Google has had its hands in many different projects recently, including driverless smart cars that you may have seen videos for. Scientists and engineers have been testing these cars all over the west coast, making the case for every car in the feature to have driverless technology. However, the most practical application for this technology isn’t for cars; it’s for trucks.

Daimler Trucks North America, an automotive engineering and manufacturing company, has been given the first ever license for an autonomous big-rig truck on Nevada state roads. It’s called the Freightliner Inspiration Truck and is essentially a truck-sized computer on wheels. Someone tell Optimus Prime that he’s got company!

According to the BBC, while self-driving cars tend to steal the headlines, the autonomous vehicles most of us are likely to interact with first are going to be trucks. The giant big rigs that haul almost everything we buy would be much safer if drivers didn’t get fatigued on long trips and far more efficient if they could convoy together. By designing a truck with a robotic brain, shipping companies could cut out a lot of the risk involved with transporting goods across the country.

That being said, Daimler assures us that a driver needs to remain behind the wheel at all times (no one wants to see a 40 ton vehicle moving at highway speeds with no driver in their rearview mirror!). But the system is so sophisticated that the driver can take their eyes off the road during the drive, weather and roadwork permitting.

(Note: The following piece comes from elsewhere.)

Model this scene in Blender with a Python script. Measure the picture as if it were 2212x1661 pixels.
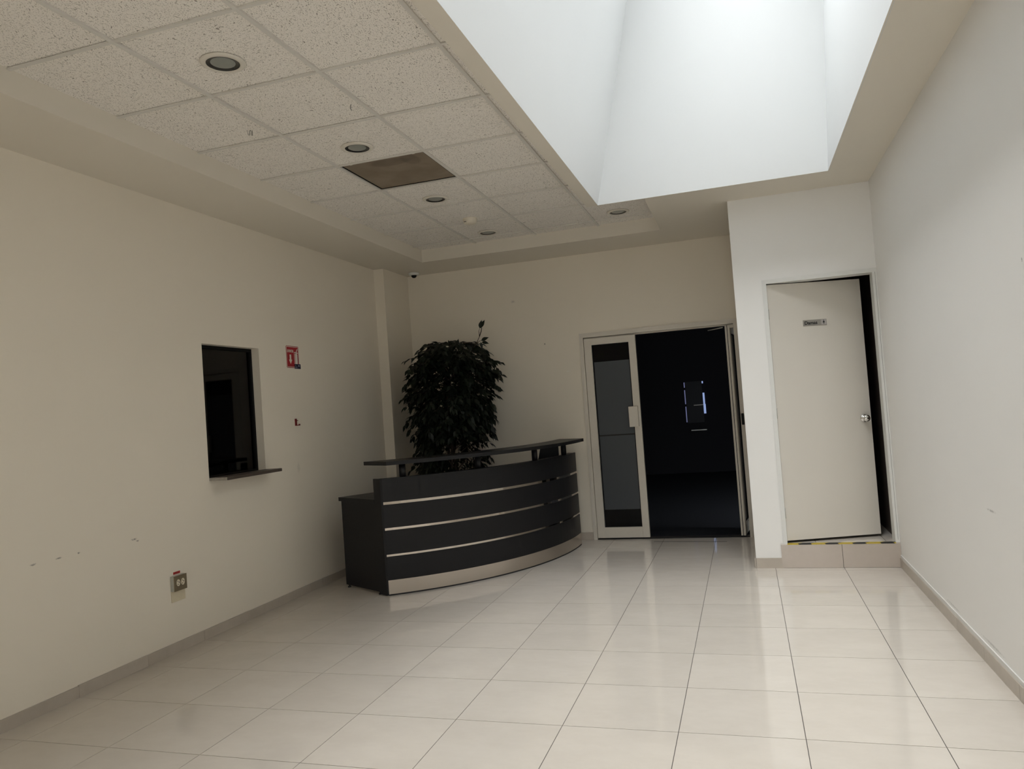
import bpy, math, random
from mathutils import Matrix, Vector
random.seed(7)
scene = bpy.context.scene
COL = scene.collection
for _o in list(bpy.data.objects):
    bpy.data.objects.remove(_o, do_unlink=True)

# ------------------------------------------------------------------ camera
CAM = (0.0, 0.0, 1.3844)
PITCH, ROLL, YAW = 0.0324, 0.0715, 0.2985
cam_data = bpy.data.cameras.new('camera')
cam_data.sensor_fit = 'HORIZONTAL'
cam_data.sensor_width = 36.0
cam_data.lens = 36.0 * 1622.66 / 2212.0
cam_data.clip_start = 0.05
cam = bpy.data.objects.new('camera', cam_data)
COL.objects.link(cam)
cam.matrix_world = (Matrix.Translation(CAM) @ Matrix.Rotation(YAW, 4, 'Z') @ Matrix.Rotation(PITCH, 4, 'X')
                    @ Matrix.Rotation(ROLL, 4, 'Y') @ Matrix.Rotation(math.pi / 2, 4, 'X'))
scene.camera = cam

# ------------------------------------------------------------------ sky, daylight, exposure
SKY_STRENGTH = 15.5          # zenith radiance of a standard overcast sky
world = bpy.data.worlds.new('overcast_sky')
scene.world = world
world.use_nodes = True
bg = world.node_tree.nodes['Background']
bg.inputs['Color'].default_value = (0.95, 0.98, 1.0, 1)
_wt = world.node_tree
_tc = _wt.nodes.new('ShaderNodeTexCoord'); _sp = _wt.nodes.new('ShaderNodeSeparateXYZ')
_wt.links.new(_tc.outputs['Generated'], _sp.inputs[0])
_cl = _wt.nodes.new('ShaderNodeMath'); _cl.operation = 'MAXIMUM'; _wt.links.new(_sp.outputs[2], _cl.inputs[0]); _cl.inputs[1].default_value = 0.0
_ma = _wt.nodes.new('ShaderNodeMath'); _ma.operation = 'MULTIPLY_ADD'; _wt.links.new(_cl.outputs[0], _ma.inputs[0])
_ma.inputs[1].default_value = SKY_STRENGTH * 2 / 3; _ma.inputs[2].default_value = SKY_STRENGTH / 3      # L = Lz (1 + 2 sin(elevation)) / 3
_wt.links.new(_ma.outputs[0], bg.inputs['Strength'])

# room dimensions (metres)
XL, XR, YB, YR, YF = -3.5465, 1.0212, 7.5531, 6.2279, -3.0
ZS, ZT = 2.9141, 3.0287
TL, TB, XT2 = -2.980, 6.9249, -0.6144
SL, SR, SK, SF = -0.973, 0.690, 5.7608, 0.9
BEAM = -1.062
XA = -0.0142            # left edge of the restroom block
SH_TOP = 5.2
SL2 = SL + 0.2232 * (SH_TOP - ZS)
SR2 = SR + 0.053 * (SH_TOP - ZS)

EX0, EX1, EZ1 = -0.25, 0.80, 2.1        # unseen doorway added behind the viewer to let in fill daylight
portal = bpy.data.lights.new('skylight_daylight', 'AREA')
portal.shape = 'RECTANGLE'
portal.size = SR2 - SL2
portal.size_y = SK - SF
portal.cycles.is_portal = True
po = bpy.data.objects.new('skylight_daylight', portal)
COL.objects.link(po)
po.location = ((SL2 + SR2) / 2, (SK + SF) / 2, SH_TOP - 0.01)

portal2 = bpy.data.lights.new('fill_doorway_daylight', 'AREA')  # portal for the doorway added as a fill light opening
portal2.shape = 'RECTANGLE'
portal2.size = EX1 - EX0
portal2.size_y = EZ1
portal2.cycles.is_portal = True
po2 = bpy.data.objects.new('fill_doorway_daylight', portal2)
COL.objects.link(po2)
po2.location = ((EX0 + EX1) / 2, YF - 0.05, EZ1 / 2)
po2.rotation_euler = (math.pi / 2, 0, 0)

vs = scene.view_settings
vs.view_transform = 'Standard'
vs.look = 'None'
vs.exposure = 0.0
vs.gamma = 1.0
vs.use_curve_mapping = False
scene.cycles.max_bounces = 7
scene.cycles.diffuse_bounces = 5
scene.cycles.glossy_bounces = 3
scene.cycles.transparent_max_bounces = 8
scene.cycles.use_light_tree = False
scene.cycles.caustics_reflective = False
scene.cycles.caustics_refractive = False

# ------------------------------------------------------------------ helpers
class MB:
    """collects boxes, prisms, lathes and tubes into one mesh"""
    def __init__(s):
        s.v, s.f, s.sm = [], [], []
    def add(s, verts, faces, smooth=False):
        o = len(s.v)
        s.v += [tuple(p) for p in verts]
        for f in faces:
            s.f.append(tuple(i + o for i in f)); s.sm.append(smooth)
        return s
    def box(s, x0, x1, y0, y1, z0, z1):
        x0, x1 = min(x0, x1), max(x0, x1); y0, y1 = min(y0, y1), max(y0, y1); z0, z1 = min(z0, z1), max(z0, z1)
        return s.add([(x0, y0, z0), (x1, y0, z0), (x1, y1, z0), (x0, y1, z0), (x0, y0, z1), (x1, y0, z1), (x1, y1, z1), (x0, y1, z1)],
                     [(0, 3, 2, 1), (4, 5, 6, 7), (0, 1, 5, 4), (1, 2, 6, 5), (2, 3, 7, 6), (3, 0, 4, 7)])
    def prism(s, pts, z0, z1):
        n = len(pts)
        a = sum(pts[i][0] * pts[(i + 1) % n][1] - pts[(i + 1) % n][0] * pts[i][1] for i in range(n))
        if a < 0: pts = pts[::-1]
        v = [(x, y, z0) for x, y in pts] + [(x, y, z1) for x, y in pts]
        f = [tuple(range(n - 1, -1, -1)), tuple(range(n, 2 * n))] + [(i, (i + 1) % n, n + (i + 1) % n, n + i) for i in range(n)]
        return s.add(v, f)
    def lathe(s, prof, seg=32, c=(0, 0, 0), smooth=True, axis='Z'):
        v, f = [], []
        for r, z in prof:
            for k in range(seg):
                t = 2 * math.pi * k / seg
                p = (r * math.cos(t), r * math.sin(t), z)
                if axis == 'Y': p = (p[0], -p[2], p[1])
                if axis == 'X': p = (p[2], p[0], p[1])
                v.append((p[0] + c[0], p[1] + c[1], p[2] + c[2]))
        for i in range(len(prof) - 1):
            for k in range(seg):
                a = i * seg + k; b = i * seg + (k + 1) % seg
                f.append((a, b, b + seg, a + seg))
        return s.add(v, f, smooth)
    def tube(s, pts, r0, r1=None, seg=8):
        r1 = r0 if r1 is None else r1
        pts = [Vector(p) for p in pts]
        v, f = [], []
        for i, p in enumerate(pts):
            t = (pts[min(i + 1, len(pts) - 1)] - pts[max(i - 1, 0)]).normalized()
            a = t.orthogonal().normalized(); b = t.cross(a)
            r = r0 + (r1 - r0) * i / (len(pts) - 1)
            for k in range(seg):
                q = 2 * math.pi * k / seg
                v.append(tuple(p + a * r * math.cos(q) + b * r * math.sin(q)))
        for i in range(len(pts) - 1):
            for k in range(seg):
                f.append((i * seg + k, i * seg + (k + 1) % seg, (i + 1) * seg + (k + 1) % seg, (i + 1) * seg + k))
        f.append(tuple(range(seg - 1, -1, -1))); f.append(tuple(range((len(pts) - 1) * seg, len(pts) * seg)))
        return s.add(v, f, True)
    def mesh(s, name, bevel=0.0):
        m = bpy.data.meshes.new(name)
        m.from_pydata(s.v, [], s.f)
        m.polygons.foreach_set('use_smooth', s.sm)
        m.update()
        return m
    def build(s, name, mat, parent=None, loc=None, bevel=0.0):
        return link(name, s.mesh(name), mat, parent, loc, bevel)

def link(name, me, mat, parent=None, loc=None, bevel=0.0):
    if mat is not None and not me.materials: me.materials.append(mat)
    o = bpy.data.objects.new(name, me)
    COL.objects.link(o)
    if parent: o.parent = parent
    if loc: o.location = loc
    if bevel:
        b = o.modifiers.new('bevel', 'BEVEL'); b.width = bevel; b.segments = 2; b.limit_method = 'ANGLE'
    return o

def BX(*a): return MB().box(*a)

def empty(name, loc=(0, 0, 0), mat=None):
    o = bpy.data.objects.new(name, None)
    COL.objects.link(o)
    o.empty_display_size = 0.1
    if mat is not None: o.matrix_world = Matrix.Translation(loc) @ mat.to_4x4()
    else: o.location = loc
    return o

def tag(o, label, cat, group=None, kind=None):
    o['label'] = label; o['category'] = cat
    if group: o['group'] = group
    if kind: o['kind'] = kind
    return o
def struct(o, label, cat): return tag(o, label, cat, None, 'structure')

FACE_X = Matrix(((0, 0, 1), (1, 0, 0), (0, 1, 0)))      # local right=+Y up=+Z out=+X  (left wall)
FACE_Y = Matrix(((1, 0, 0), (0, 0, -1), (0, 1, 0)))     # local right=+X up=+Z out=-Y  (back wall)

def text(name, body, size, mat, parent, loc, depth=0.0004, width=None, bold=0.0):
    cu = bpy.data.curves.new(name, 'FONT')
    cu.body = body; cu.size = size; cu.extrude = depth; cu.offset = bold
    cu.align_x = 'CENTER'; cu.align_y = 'CENTER'
    t = bpy.data.objects.new(name, cu)
    COL.objects.link(t)
    bpy.context.view_layer.update()
    me = bpy.data.meshes.new_from_object(t.evaluated_get(bpy.context.evaluated_depsgraph_get()))
    bpy.data.objects.remove(t, do_unlink=True)
    if width:
        xs = [v.co.x for v in me.vertices]
        k = width / (max(xs) - min(xs))
        for v in me.vertices: v.co.x *= k
    me.name = name
    me.materials.clear()
    return link(name, me, mat, parent, loc)

# ------------------------------------------------------------------ materials
def new_mat(name):
    m = bpy.data.materials.new(name); m.use_nodes = True
    nt = m.node_tree
    return m, nt, nt.nodes['Principled BSDF']
def nd(nt, typ, **kw):
    n = nt.nodes.new(typ)
    for k, v in kw.items():
        if k in n.inputs.keys() if isinstance(k, str) else False: n.inputs[k].default_value = v
        else: setattr(n, k, v)
    return n
def math_n(nt, op, a, b=None, clamp=False):
    n = nt.nodes.new('ShaderNodeMath'); n.operation = op; n.use_clamp = clamp
    for i, x in enumerate((a, b)):
        if x is None: continue
        if isinstance(x, (int, float)): n.inputs[i].default_value = x
        else: nt.links.new(x, n.inputs[i])
    return n.outputs[0]
def mix_c(nt, fac, a, b, mode='MIX'):
    n = nt.nodes.new('ShaderNodeMix'); n.data_type = 'RGBA'; n.blend_type = mode
    for i, x in ((0, fac), (6, a), (7, b)):
        if isinstance(x, (int, float)): n.inputs[i].default_value = x
        elif isinstance(x, tuple): n.inputs[i].default_value = x if len(x) == 4 else (*x, 1)
        else: nt.links.new(x, n.inputs[i])
    return n.outputs[2]
def noise(nt, vec, scale, detail=3, rough=0.5):
    n = nt.nodes.new('ShaderNodeTexNoise')
    n.inputs['Scale'].default_value = scale; n.inputs['Detail'].default_value = detail; n.inputs['Roughness'].default_value = rough
    if vec is not None: nt.links.new(vec, n.inputs['Vector'])
    return n.outputs['Fac']
def ramp(nt, fac, lo, hi):
    n = nt.nodes.new('ShaderNodeMapRange'); n.interpolation_type = 'SMOOTHSTEP'
    n.inputs[1].default_value = lo; n.inputs[2].default_value = hi
    nt.links.new(fac, n.inputs[0])
    return n.outputs[0]
def objco(nt): return nt.nodes.new('ShaderNodeTexCoord').outputs['Object']
def bump(nt, bs, h, strength, dist):
    b = nt.nodes.new('ShaderNodeBump'); b.inputs['Strength'].default_value = strength; b.inputs['Distance'].default_value = dist
    nt.links.new(h, b.inputs['Height']); nt.links.new(b.outputs[0], bs.inputs['Normal'])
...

“The system is called ‘Highway Pilot’, so this is on freeways and highways at this point. We don’t have it for the inner city,” says Steve Nadig, chief engineer at Daimler Trucks North America. He says there is some monitoring work needed that will keep the driver in his seat, but that his workload will be light enough to allow him to do other things. The driver must take back control for certain situations, like when the exit ramp is approaching.

But other than that, the drive is totally autonomous, which is great news for the driver. “Right now, the driver spends 10 hours behind the wheel of the vehicle, and I can tell you from personal experience, that’s very fatiguing,” says Nadig. “In order to relieve him of some of his duties, we think the driver will be more fit, focus on some of his logistics work… and give him more rest in the bunk than he’s had in the past.”

And that’s what automation is all about: relieving some of the pressure off of workers without relieving them of their jobs entirely. If you can turn a giant computer into a truck so that the drivers can get a little more shut eye than they’re used to but still maintain efficiency, why wouldn’t you try it in today’s world? The future is ours for the taking!